Cross Points 4/17

Unity in the Church, is it Possible?


Over the years I’ve heard Christian speakers and writers talk a lot about unity in the church, or among churches.  Since the days of the Reformation back in the 1500’s the world has seen a plethora of protestant churches form.  Usually it’s due to a key leader within a movement having certain beliefs about a doctrine (teaching) and the followers insisting on that view until they separate and form a new church group.  And so, we end up with Lutherans and Methodists and Baptists and Presbyterians and Pentecostals and Quakers and Episcopalians.  You have General Baptist, Free-will Baptist, Southern Baptist; in my home town 1st Baptist (white) and 2nd Baptist (black).  If you’re involved enough to have conversation with a member of a different church group, discussing key doctrinal variances, you’ll quickly find it hard to bridge the gap and come to agreement.  Is unity even possible?

Jesus prayed for unity.  He prayed that his believers would be one, just as God the Father, the Son, and the Holy Spirit are separate but still one (John 17:20-21).  The church I belong to, the “independent” Christian Church (independent only meaning they have no formal denomination, each congregation is managed by the local elders with the Bible as their constitution), is part of what’s called The Restoration Movement.  This movement began in the early 1800’s, a back-to-the-Bible movement that sought to restore certain key elements of Bible teaching and to call all churches to unity around the Bible as our common source of faith and practice.  Sadly, even this movement, with pure ideals, ended up with division, as it eventually split into three separate groups: the Christian Church (Disciples of Christ) – a liberal branch that has largely moved away from the Bible as the source of truth; the churches of Christ – a conservative branch that became very particular about certain issues like musical instruments in worship; and finally the Independent Christian Churches and churches of Christ – also a conservative branch minus the musical issue.  Needless to say: unity is tough.

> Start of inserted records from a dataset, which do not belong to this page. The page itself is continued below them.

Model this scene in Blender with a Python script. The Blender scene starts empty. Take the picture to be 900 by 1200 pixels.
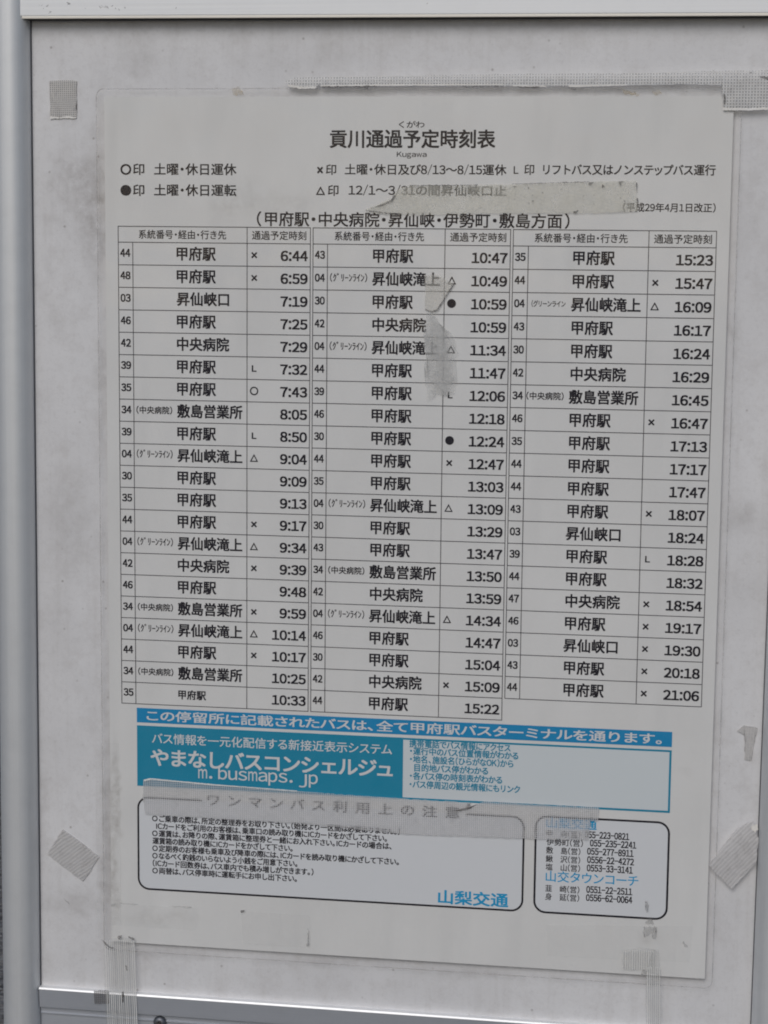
import bpy, bmesh, math, random
from mathutils import Vector, Matrix
random.seed(7)
SC = bpy.context.scene
COL = SC.collection
R = math.radians

# ------------------------------------------------------------------ camera
# Sheet frame: X right, Y down, D into the board, millimetres, origin at the
# paper's top left corner.  World: x = X, y = D, z = TOP - Y (metres).
TOP = 1.66
F = 2287.4327
def _rot(a):
    (cx, sx), (cy, sy), (cz, sz) = [(math.cos(t), math.sin(t)) for t in a]
    return (Matrix(((1, 0, 0), (0, cx, -sx), (0, sx, cx)))
            @ Matrix(((cy, 0, sy), (0, 1, 0), (-sy, 0, cy)))
            @ Matrix(((cz, -sz, 0), (sz, cz, 0), (0, 0, 1))))
RM = _rot((0.13126, 0.14861, 0.01013))
TV = Vector((-133.90461, -198.62294, 934.06039))
CP = -(RM.transposed() @ TV)                       # camera in the sheet frame
def w3(X, Y, D=0.0):
    return Vector((X / 1000, D / 1000, TOP - Y / 1000))
def axis(v):
    return Vector((v[0], v[2], -v[1]))
cam_data = bpy.data.cameras.new('camera')
cam = bpy.data.objects.new('camera', cam_data)
COL.objects.link(cam)
rx, dn, fw = axis(RM[0]), axis(RM[1]), axis(RM[2])
m = Matrix((rx, -dn, -fw)).transposed().to_4x4()
m.translation = w3(*CP)
cam.matrix_world = m
cam_data.sensor_fit = 'VERTICAL'
cam_data.sensor_height = 36
cam_data.sensor_width = 27
cam_data.lens = 36 * F / 1200
cam_data.clip_start = 0.05
cam_data.clip_end = 500
SC.camera = cam

# ------------------------------------------------------------------ light
SUN_EL, SUN_AZ = R(38), R(188)
world = bpy.data.worlds.new('World')
SC.world = world
world.use_nodes = True
wn = world.node_tree
sky = wn.nodes.new('ShaderNodeTexSky')
sky.sky_type = 'NISHITA'
sky.sun_disc = False
sky.sun_elevation = SUN_EL
sky.sun_rotation = SUN_AZ
sky.air_density = 1.0
sky.dust_density = 1.6
sky.ozone_density = 1.0
bg = wn.nodes['Background']
bg.inputs['Strength'].default_value = 0.08
wn.links.new(sky.outputs[0], bg.inputs[0])
sl = bpy.data.lights.new('sun', 'SUN')
sl.energy = 1.2
sl.angle = R(35)
sl.color = (1.0, 0.995, 0.99)
sun = bpy.data.objects.new('sun', sl)
COL.objects.link(sun)
sd = Vector((math.sin(SUN_AZ) * math.cos(SUN_EL), math.cos(SUN_AZ) * math.cos(SUN_EL), math.sin(SUN_EL)))
sun.rotation_euler = sd.to_track_quat('Z', 'Y').to_euler()
sun.location = sd * 5 + Vector((0, 0, 2))
SC.view_settings.view_transform = 'Standard'
SC.view_settings.look = 'None'
SC.view_settings.exposure = -0.10
SC.view_settings.gamma = 1
SC.cycles.filter_width = 1.9
SC.cycles.transparent_max_bounces = 24
SC.cycles.max_bounces = 8

# ------------------------------------------------------------------ helpers
def S(px, py, D=0.0):
    """point of the plane at depth D (mm) seen at this point of the photo -> sheet mm"""
    d = RM.transposed() @ Vector(((px - 450) / F, (py - 600) / F, 1))
    t = (D - CP[2]) / d[2]
    return (CP[0] + d[0] * t, CP[1] + d[1] * t)

def link(name, me, mat=None, parent=None):
    o = bpy.data.objects.new(name, me)
    COL.objects.link(o)
    if mat and me and not me.materials:
        me.materials.append(mat)
    if parent:
        o.parent = parent
    return o

def tag(o, label=None, cat=None, group=None, kind=None):
    if label: o['label'] = label
    if cat: o['category'] = cat
    if group: o['group'] = group
    if kind: o['kind'] = kind
    return o

def empty(name, loc=(0, 0, 0)):
    o = bpy.data.objects.new(name, None)
    o.empty_display_size = 0.02
    COL.objects.link(o)
    o.location = loc
    return o

def from_bm(name, bm, mat, parent=None, smooth=False):
    if parent:
        L = parent.location
        if parent.parent: L = L + parent.parent.location
        bmesh.ops.translate(bm, verts=bm.verts, vec=-L)
    me = bpy.data.meshes.new(name)
    bm.normal_update()
    bm.to_mesh(me)
    bm.free()
    if smooth:
        for p in me.polygons: p.use_smooth = True
    return link(name, me, mat, parent)

def quad(bm, X0, Y0, X1, Y1, D):
    vs = [bm.verts.new(w3(x, y, D)) for x, y in ((X0, Y1), (X1, Y1), (X1, Y0), (X0, Y0))]
    bm.faces.new(vs)

def slab(bm, pts, D, th, back=False):
    """flat piece, outline in sheet mm (any winding), front at D, th deep"""
    a = sum(pts[i][0] * pts[(i + 1) % len(pts)][1] - pts[(i + 1) % len(pts)][0] * pts[i][1] for i in range(len(pts)))
    if a > 0: pts = pts[::-1]
    front = [bm.verts.new(w3(x, y, D)) for x, y in pts]
    f = bm.faces.new(front)
    if th:
        rear = [bm.verts.new(w3(x, y, D + th)) for x, y in pts]
        n = len(pts)
        for i in range(n):
            j = (i + 1) % n
            bm.faces.new((front[j], front[i], rear[i], rear[j]))
        if back: bm.faces.new(rear[::-1])
    if len(pts) > 4:
        bmesh.ops.triangulate(bm, faces=[f])

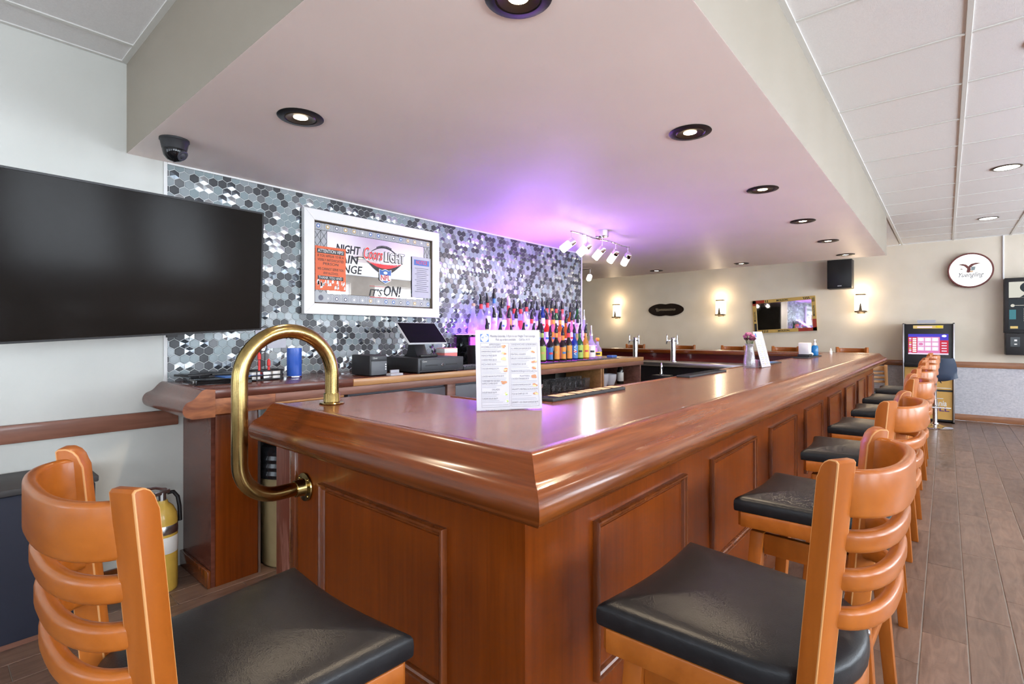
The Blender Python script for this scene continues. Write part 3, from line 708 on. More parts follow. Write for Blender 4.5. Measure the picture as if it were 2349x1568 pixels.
bowl(-2.87, 4.87, SHZ, .075, .135, 0, 'tall white tub on the shelf beside the wooden divider'); bowl(-2.90, 5.07, SHZ, .09, .12, 0, 'wide white bowl on the shelf next to the wine bottle')
t = BM(); lathe(t, [(0, 0), (.036, 0), (.038, .01), (.038, .10)], 18, (-2.86, 5.27, SHZ)); wb = thing('wine_bottle', 'dark wine bottle with cream label on the back shelf', 'bottle', (-2.86, 5.27, SHZ))
t = BM(); lathe(t, [(0, 0), (.036, 0), (.038, .01), (.038, .15), (.030, .18), (.015, .20), (.013, .26), (0, .26)], 18); obj('glass_body', t, 'glass_dark', wb, 40)
t = BM(); lathe(t, [(.0385, .03), (.0388, .031), (.0388, .13), (.0385, .131)], 18); obj('label', t, 'label_white', wb, 40)
t = BM(); lathe(t, [(.0142, .205), (.0145, .206), (.0145, .264), (0, .266)], 14); obj('foil', t, 'label_blue', wb, 40)

# ------------------------------------------------------------------ liquor display: two lit steps and bottles
Z1, Z2 = 1.215, 1.345
for (x0, x1, z, lb) in ((XW+.02, -3.19, Z2, 'higher black step of the purple-lit liquor display against the tiles'), (-3.188, -3.05, Z1, 'lower black step of the purple-lit liquor display')):
    disp = thing('bottle_step', lb, 'shelf', ((x0+x1)/2, 4.1, ZB), 0, 'lit liquor steps')
    t = BM(); box(t, (x1-.004, 3.17, ZB+.01), (x1-.001, 5.08, z-.026)); o = obj('lit_riser', t, 'led_magenta', disp, 0, True); o['label'] = 'glowing pink front of the step'
    t = BM(); box(t, (x0, 3.15, z-.022), (x1, 5.10, z-.004), .002); obj('step', t, 'black_gloss', disp, 35, True)
    t = BM(); box(t, (x0+.012, 3.16, z-.004), (x1-.012, 5.09, z), .001); o = obj('light_panel', t, 'led_purple', disp, 0, True); o['label'] = 'glowing purple top of the step'
    for y in (3.16, 3.80, 4.45, 5.07):
        t = BM(); box(t, (x0+.02, y, ZB), (x1-.02, y+.012, z-.022)); obj('support', t, 'black_gloss', disp, 0, True)
light('purple_led', 'AREA', (-3.02, 3.95, 1.50), 17, (.46, .20, 1.0), .40, 1.6, (.7, 0, 1))

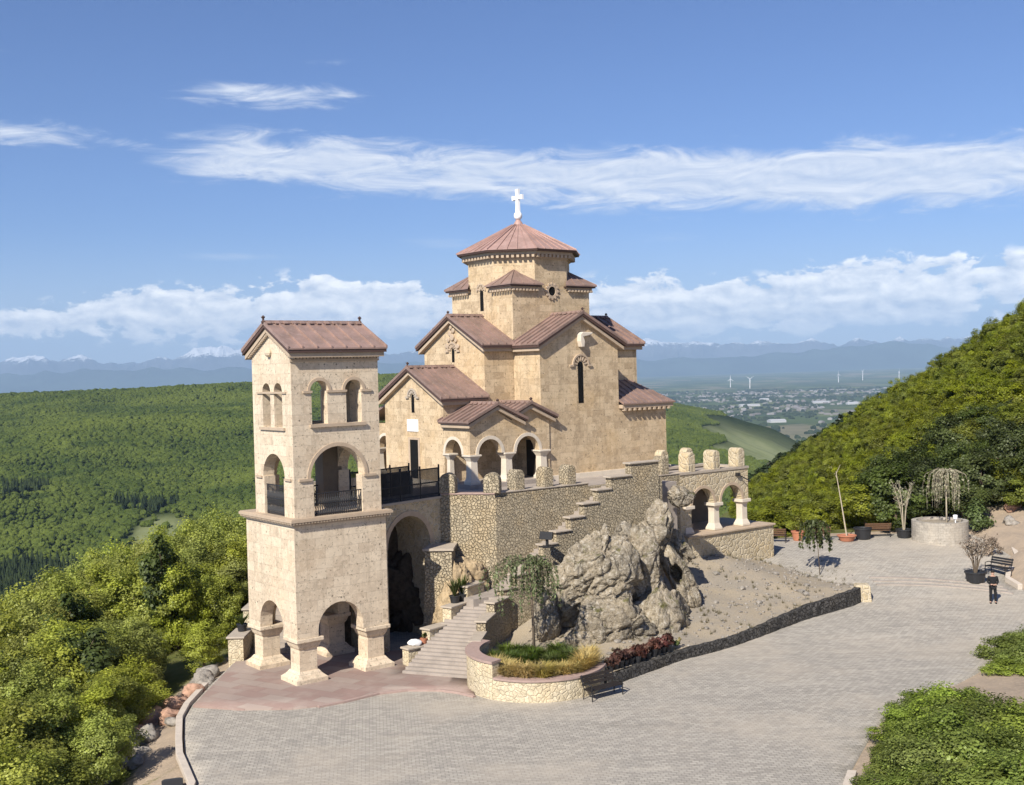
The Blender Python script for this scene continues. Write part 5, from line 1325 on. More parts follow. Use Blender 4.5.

Mark Moore in his book Core 52 says that maybe we’ve sought unity on the wrong basis.  Most seem to think we need organizational unity, with all denominations (including Catholics) uniting under one organizational umbrella.  Others want doctrinal unity, with all agreeing on the key doctrines of the New Testament (but how do we even agree on what constitutes the “key” doctrines?).  Mark makes the case that Jesus primarily wants relational unity.  He points to Jesus illustrating this by comparing to the Father, the Son, and the Holy Spirit.  Each has unique purposes they pursue, but they are all in relational unity, all seeking the same goal, all part of the one God.

So maybe we should seek an attitude that appreciates what other Christ-followers who belong to different groups bring to the table, as long as they accept Jesus as Lord and the Bible as His Word of direction.  As we all pursue Jesus with the Bible as our guide, that should move us closer and closer together.  Then as we love each other, despite our differences, we have relational unity.  “There is neither Jew or Greek, neither slave or free, no male or female, (no Baptist or Methodist), for you are all one in Christ Jesus” (Galatians 3:28).

Don’t misunderstand, there are issues worth contending over.  It was true in New Testament times, when the Gnostics taught all things physical were evil, and the apostles had to contend against that; or when the Jewish leaders tried to make keeping the Law part of being a Christian, and the apostles said no, it’s following Christ alone that makes you Christian.  Baptism is another important doctrine, with Bible teaching that’s very clear, and yet churches all over the place in belief and practice.  We need to search for what the apostles taught, our goal to agree with them, not any particular church group (Acts 2: 42).  The fact is, when we focus on using our God given gifts (Romans 12; I Cor. 12; Ephesians 4) and appreciate others doing the same, we find unity in that. Spiritual gifts are always used to help others.  Paul healed others, he never healed himself.  When our primary goal is to bless, rather than be blessed, we appreciate others doing the same. Such unity is within grasp.

Cross Point: Jesus prayed, “Father, the hour has come; glorify your Son that the Son may glorify you…to give eternal life to all whom you have given him.  This is eternal life, that they know you, the only true God, and Jesus Christ whom you have sent.”